With the support of Adaptist Prime, your company can build a digital ecosystem that is secure, time-efficient, and ready to grow without sacrificing data protection or user convenience.
FAQ
1. Does data masking affect application or database performance?
Implementing Dynamic Data Masking (DDM) can add slight latency because the data obfuscation process happens in real-time when a query occurs. However, Static Data Masking (SDM) does not burden production application performance at all because the process is done on a separate database copy (testing environment).
2. Can masked data be returned to its original form?

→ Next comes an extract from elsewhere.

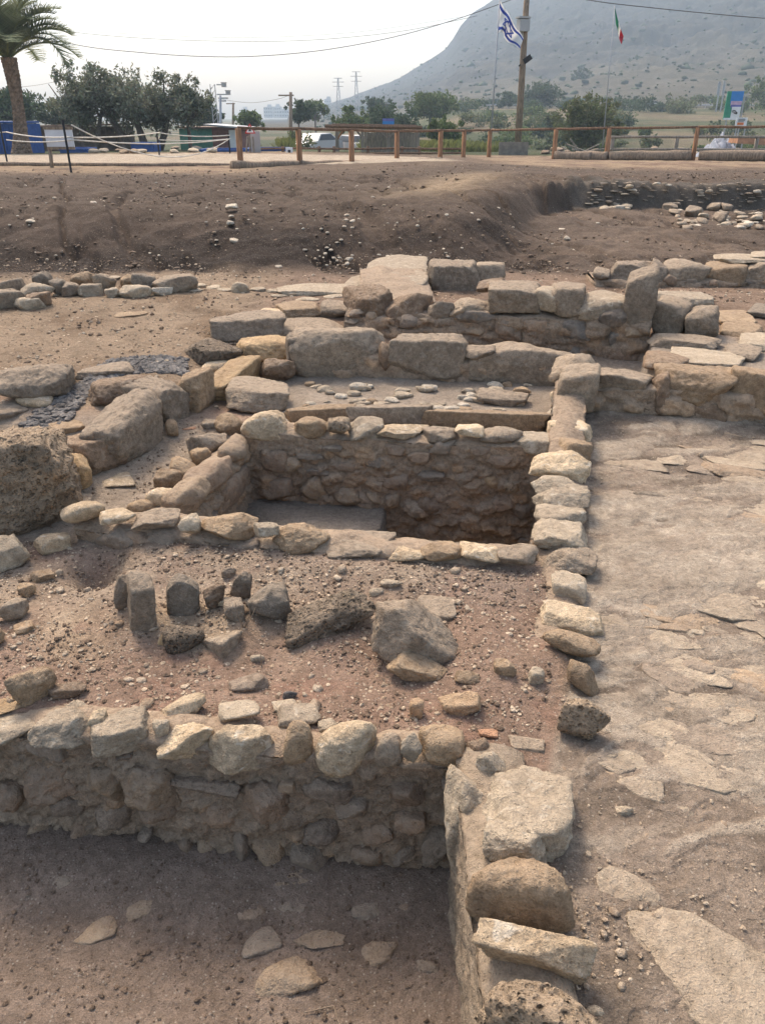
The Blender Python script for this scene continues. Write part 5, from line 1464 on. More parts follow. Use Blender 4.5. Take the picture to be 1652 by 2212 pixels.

This depends on the technique used. Techniques like Static Data Masking are generally permanent and one-way (irreversible) for maximum security. Conversely, Tokenization or encryption that preserves format can be reversed (reversible), but requires a special decryption key and strict authorization through an identity management system like Adaptist Prime.
3. Is data masking the same as data anonymization?
Although similar, the goals differ. Anonymization aims to completely remove data links to individuals for public statistics and cannot be traced back. Data masking focuses more on maintaining data formats to remain functional for system testing (usability) while hiding original values.
4. Does the UU PDP mandate the use of data masking?
The UU PDP does not explicitly mention “masking,” but mandates data controllers to implement technical measures to protect personal data from unauthorized access. Data masking is the best technical implementation to fulfill the pseudonymization and data minimization principles mandated by regulation to reduce fine risks.
5. Can data masking be applied to unstructured data?
Yes, data masking can be applied to PDF documents, images, or Excel files; this term is often called Redaction. However, this process requires more advanced tools (often AI-based) compared to regular structured database masking to accurately detect sensitive data locations.